INSTRUCTION. Transcribe the material verbatim in full; the pictures do not belong in the copy.
• • •
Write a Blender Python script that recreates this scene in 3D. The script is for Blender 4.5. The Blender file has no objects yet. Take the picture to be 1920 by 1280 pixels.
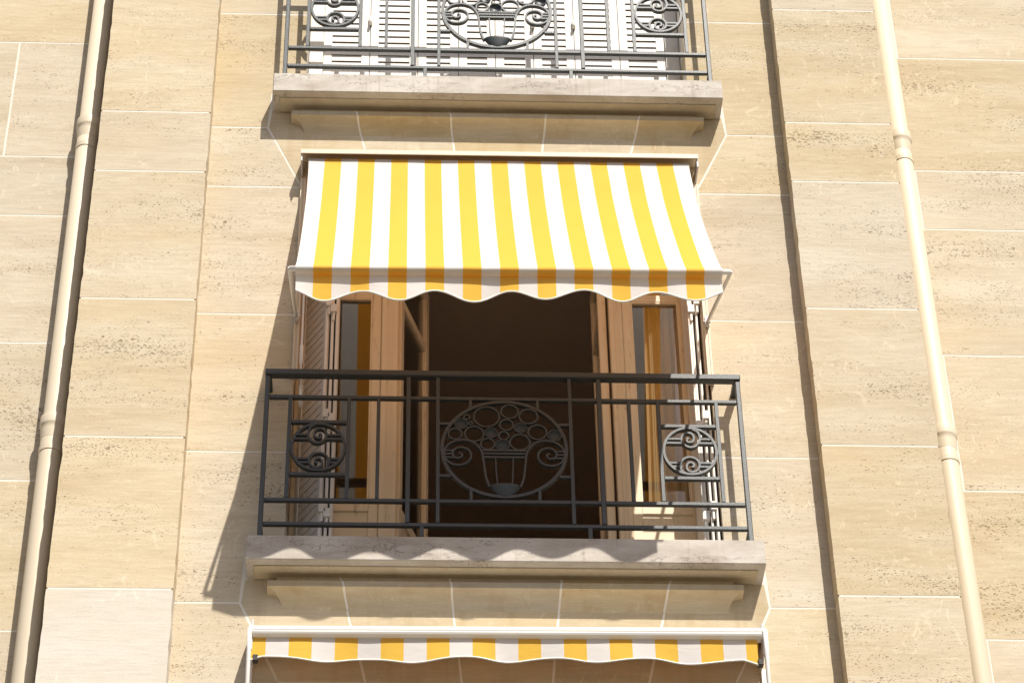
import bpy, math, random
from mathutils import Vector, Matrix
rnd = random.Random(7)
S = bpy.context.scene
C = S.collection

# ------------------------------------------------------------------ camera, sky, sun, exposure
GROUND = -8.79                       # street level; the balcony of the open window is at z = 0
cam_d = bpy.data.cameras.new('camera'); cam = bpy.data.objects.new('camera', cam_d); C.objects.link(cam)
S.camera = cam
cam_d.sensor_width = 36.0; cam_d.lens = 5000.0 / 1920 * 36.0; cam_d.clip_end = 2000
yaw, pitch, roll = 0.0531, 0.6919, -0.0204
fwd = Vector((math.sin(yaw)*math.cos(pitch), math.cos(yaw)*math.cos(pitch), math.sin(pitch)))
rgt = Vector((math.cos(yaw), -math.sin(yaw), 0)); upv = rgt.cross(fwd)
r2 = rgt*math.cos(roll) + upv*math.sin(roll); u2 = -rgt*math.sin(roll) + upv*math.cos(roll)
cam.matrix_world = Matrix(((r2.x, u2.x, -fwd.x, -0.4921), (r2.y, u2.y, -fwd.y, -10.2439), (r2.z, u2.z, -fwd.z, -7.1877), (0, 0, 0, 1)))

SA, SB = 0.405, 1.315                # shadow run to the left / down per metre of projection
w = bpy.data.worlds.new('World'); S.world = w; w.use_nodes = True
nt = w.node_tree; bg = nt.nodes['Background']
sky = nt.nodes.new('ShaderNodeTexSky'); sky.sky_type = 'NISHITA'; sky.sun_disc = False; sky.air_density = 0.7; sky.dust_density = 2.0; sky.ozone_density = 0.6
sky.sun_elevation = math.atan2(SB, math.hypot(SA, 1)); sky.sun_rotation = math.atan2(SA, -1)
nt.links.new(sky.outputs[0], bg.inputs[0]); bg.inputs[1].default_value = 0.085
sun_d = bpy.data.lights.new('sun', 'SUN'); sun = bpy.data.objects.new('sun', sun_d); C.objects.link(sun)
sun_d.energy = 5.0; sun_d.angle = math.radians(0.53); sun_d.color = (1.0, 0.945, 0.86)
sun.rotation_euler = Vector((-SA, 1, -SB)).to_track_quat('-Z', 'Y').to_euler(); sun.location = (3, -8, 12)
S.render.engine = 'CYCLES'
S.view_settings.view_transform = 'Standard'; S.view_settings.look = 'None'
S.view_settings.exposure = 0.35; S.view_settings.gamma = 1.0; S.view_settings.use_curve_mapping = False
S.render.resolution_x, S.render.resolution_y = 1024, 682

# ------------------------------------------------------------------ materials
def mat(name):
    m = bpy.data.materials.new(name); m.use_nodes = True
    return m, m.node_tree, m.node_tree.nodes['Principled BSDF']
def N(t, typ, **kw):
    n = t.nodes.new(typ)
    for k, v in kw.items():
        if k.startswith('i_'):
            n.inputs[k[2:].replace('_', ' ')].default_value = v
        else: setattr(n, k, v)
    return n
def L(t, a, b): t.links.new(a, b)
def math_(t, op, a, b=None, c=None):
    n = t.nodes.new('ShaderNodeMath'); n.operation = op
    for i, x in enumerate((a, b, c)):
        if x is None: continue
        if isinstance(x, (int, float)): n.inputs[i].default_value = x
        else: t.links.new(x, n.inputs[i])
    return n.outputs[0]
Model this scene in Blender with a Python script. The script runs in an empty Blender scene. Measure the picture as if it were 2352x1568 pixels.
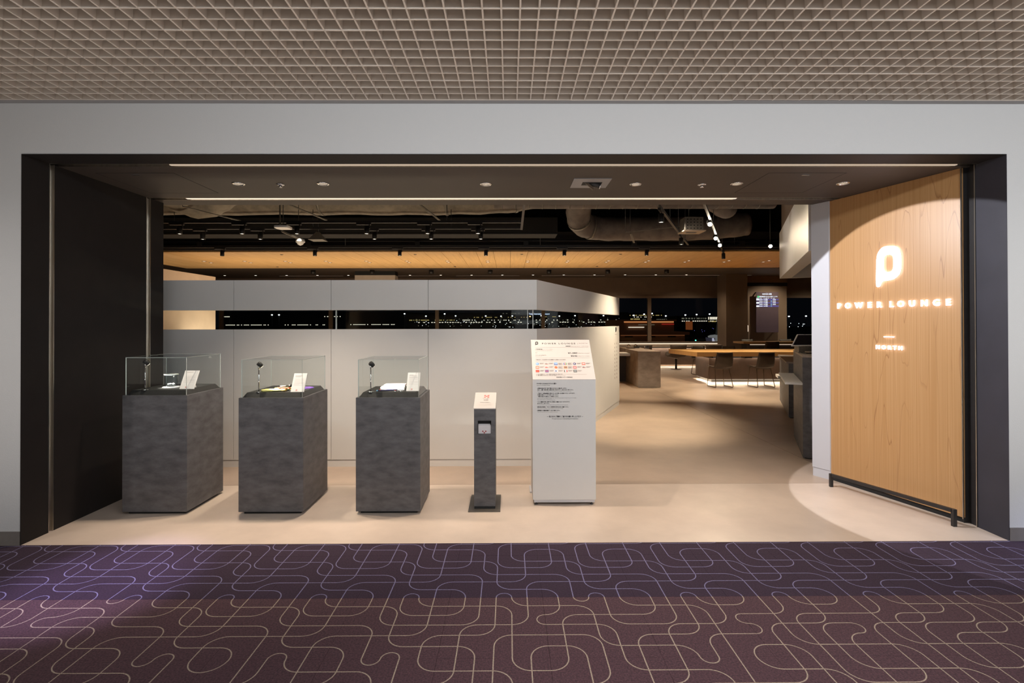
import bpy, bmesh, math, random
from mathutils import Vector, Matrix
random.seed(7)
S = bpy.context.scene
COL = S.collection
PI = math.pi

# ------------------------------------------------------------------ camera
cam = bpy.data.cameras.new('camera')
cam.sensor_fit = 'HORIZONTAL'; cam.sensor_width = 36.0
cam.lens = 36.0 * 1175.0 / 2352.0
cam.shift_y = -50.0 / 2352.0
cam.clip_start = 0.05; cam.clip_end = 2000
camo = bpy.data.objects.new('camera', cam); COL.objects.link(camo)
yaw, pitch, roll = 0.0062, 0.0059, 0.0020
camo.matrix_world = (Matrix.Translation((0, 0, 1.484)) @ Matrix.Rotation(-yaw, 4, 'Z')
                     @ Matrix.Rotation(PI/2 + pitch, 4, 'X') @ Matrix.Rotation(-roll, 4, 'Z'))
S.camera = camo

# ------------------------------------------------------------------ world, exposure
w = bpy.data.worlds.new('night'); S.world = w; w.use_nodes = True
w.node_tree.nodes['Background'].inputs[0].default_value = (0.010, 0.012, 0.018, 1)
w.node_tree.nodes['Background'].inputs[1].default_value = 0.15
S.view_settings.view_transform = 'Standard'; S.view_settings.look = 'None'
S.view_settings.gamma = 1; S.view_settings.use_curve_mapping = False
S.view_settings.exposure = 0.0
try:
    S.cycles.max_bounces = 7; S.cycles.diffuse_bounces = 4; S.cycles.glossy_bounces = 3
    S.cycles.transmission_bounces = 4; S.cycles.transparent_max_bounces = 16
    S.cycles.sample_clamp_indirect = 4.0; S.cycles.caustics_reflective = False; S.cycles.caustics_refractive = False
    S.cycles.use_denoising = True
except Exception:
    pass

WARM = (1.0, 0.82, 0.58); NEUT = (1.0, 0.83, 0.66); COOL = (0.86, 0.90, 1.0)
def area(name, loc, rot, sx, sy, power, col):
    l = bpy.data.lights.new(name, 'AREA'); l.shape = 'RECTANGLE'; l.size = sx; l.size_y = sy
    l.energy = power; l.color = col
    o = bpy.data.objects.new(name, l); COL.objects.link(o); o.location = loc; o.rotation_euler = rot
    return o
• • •
RESULT FOR THIS EXERCISE.
Write a Blender Python script that recreates this scene in 3D. The script is for Blender 4.5. The Blender file has no objects yet. Take the picture to be 1920 by 1280 pixels.
import bpy, math, random
from mathutils import Vector, Matrix
rnd = random.Random(7)
S = bpy.context.scene
C = S.collection

# ------------------------------------------------------------------ camera, sky, sun, exposure
GROUND = -8.79                       # street level; the balcony of the open window is at z = 0
cam_d = bpy.data.cameras.new('camera'); cam = bpy.data.objects.new('camera', cam_d); C.objects.link(cam)
S.camera = cam
cam_d.sensor_width = 36.0; cam_d.lens = 5000.0 / 1920 * 36.0; cam_d.clip_end = 2000
yaw, pitch, roll = 0.0531, 0.6919, -0.0204
fwd = Vector((math.sin(yaw)*math.cos(pitch), math.cos(yaw)*math.cos(pitch), math.sin(pitch)))
rgt = Vector((math.cos(yaw), -math.sin(yaw), 0)); upv = rgt.cross(fwd)
r2 = rgt*math.cos(roll) + upv*math.sin(roll); u2 = -rgt*math.sin(roll) + upv*math.cos(roll)
cam.matrix_world = Matrix(((r2.x, u2.x, -fwd.x, -0.4921), (r2.y, u2.y, -fwd.y, -10.2439), (r2.z, u2.z, -fwd.z, -7.1877), (0, 0, 0, 1)))

SA, SB = 0.405, 1.315                # shadow run to the left / down per metre of projection
w = bpy.data.worlds.new('World'); S.world = w; w.use_nodes = True
nt = w.node_tree; bg = nt.nodes['Background']
sky = nt.nodes.new('ShaderNodeTexSky'); sky.sky_type = 'NISHITA'; sky.sun_disc = False; sky.air_density = 0.7; sky.dust_density = 2.0; sky.ozone_density = 0.6
sky.sun_elevation = math.atan2(SB, math.hypot(SA, 1)); sky.sun_rotation = math.atan2(SA, -1)
nt.links.new(sky.outputs[0], bg.inputs[0]); bg.inputs[1].default_value = 0.085
sun_d = bpy.data.lights.new('sun', 'SUN'); sun = bpy.data.objects.new('sun', sun_d); C.objects.link(sun)
sun_d.energy = 5.0; sun_d.angle = math.radians(0.53); sun_d.color = (1.0, 0.945, 0.86)
sun.rotation_euler = Vector((-SA, 1, -SB)).to_track_quat('-Z', 'Y').to_euler(); sun.location = (3, -8, 12)
S.render.engine = 'CYCLES'
S.view_settings.view_transform = 'Standard'; S.view_settings.look = 'None'
S.view_settings.exposure = 0.35; S.view_settings.gamma = 1.0; S.view_settings.use_curve_mapping = False
S.render.resolution_x, S.render.resolution_y = 1024, 682

# ------------------------------------------------------------------ materials
def mat(name):
    m = bpy.data.materials.new(name); m.use_nodes = True
    return m, m.node_tree, m.node_tree.nodes['Principled BSDF']
def N(t, typ, **kw):
    n = t.nodes.new(typ)
    for k, v in kw.items():
        if k.startswith('i_'):
            n.inputs[k[2:].replace('_', ' ')].default_value = v
        else: setattr(n, k, v)
    return n
def L(t, a, b): t.links.new(a, b)
def math_(t, op, a, b=None, c=None):
    n = t.nodes.new('ShaderNodeMath'); n.operation = op
    for i, x in enumerate((a, b, c)):
        if x is None: continue
        if isinstance(x, (int, float)): n.inputs[i].default_value = x
        else: t.links.new(x, n.inputs[i])
    return n.outputs[0]
Model this scene in Blender with a Python script. The script runs in an empty Blender scene. Measure the picture as if it were 2352x1568 pixels.
import bpy, bmesh, math, random
from mathutils import Vector, Matrix
random.seed(7)
S = bpy.context.scene
COL = S.collection
PI = math.pi

# ------------------------------------------------------------------ camera
cam = bpy.data.cameras.new('camera')
cam.sensor_fit = 'HORIZONTAL'; cam.sensor_width = 36.0
cam.lens = 36.0 * 1175.0 / 2352.0
cam.shift_y = -50.0 / 2352.0
cam.clip_start = 0.05; cam.clip_end = 2000
camo = bpy.data.objects.new('camera', cam); COL.objects.link(camo)
yaw, pitch, roll = 0.0062, 0.0059, 0.0020
camo.matrix_world = (Matrix.Translation((0, 0, 1.484)) @ Matrix.Rotation(-yaw, 4, 'Z')
                     @ Matrix.Rotation(PI/2 + pitch, 4, 'X') @ Matrix.Rotation(-roll, 4, 'Z'))
S.camera = camo

# ------------------------------------------------------------------ world, exposure
w = bpy.data.worlds.new('night'); S.world = w; w.use_nodes = True
w.node_tree.nodes['Background'].inputs[0].default_value = (0.010, 0.012, 0.018, 1)
w.node_tree.nodes['Background'].inputs[1].default_value = 0.15
S.view_settings.view_transform = 'Standard'; S.view_settings.look = 'None'
S.view_settings.gamma = 1; S.view_settings.use_curve_mapping = False
S.view_settings.exposure = 0.0
try:
    S.cycles.max_bounces = 7; S.cycles.diffuse_bounces = 4; S.cycles.glossy_bounces = 3
    S.cycles.transmission_bounces = 4; S.cycles.transparent_max_bounces = 16
    S.cycles.sample_clamp_indirect = 4.0; S.cycles.caustics_reflective = False; S.cycles.caustics_refractive = False
    S.cycles.use_denoising = True
except Exception:
    pass

WARM = (1.0, 0.82, 0.58); NEUT = (1.0, 0.83, 0.66); COOL = (0.86, 0.90, 1.0)
def area(name, loc, rot, sx, sy, power, col):
    l = bpy.data.lights.new(name, 'AREA'); l.shape = 'RECTANGLE'; l.size = sx; l.size_y = sy
    l.energy = power; l.color = col
    o = bpy.data.objects.new(name, l); COL.objects.link(o); o.location = loc; o.rotation_euler = rot
    return o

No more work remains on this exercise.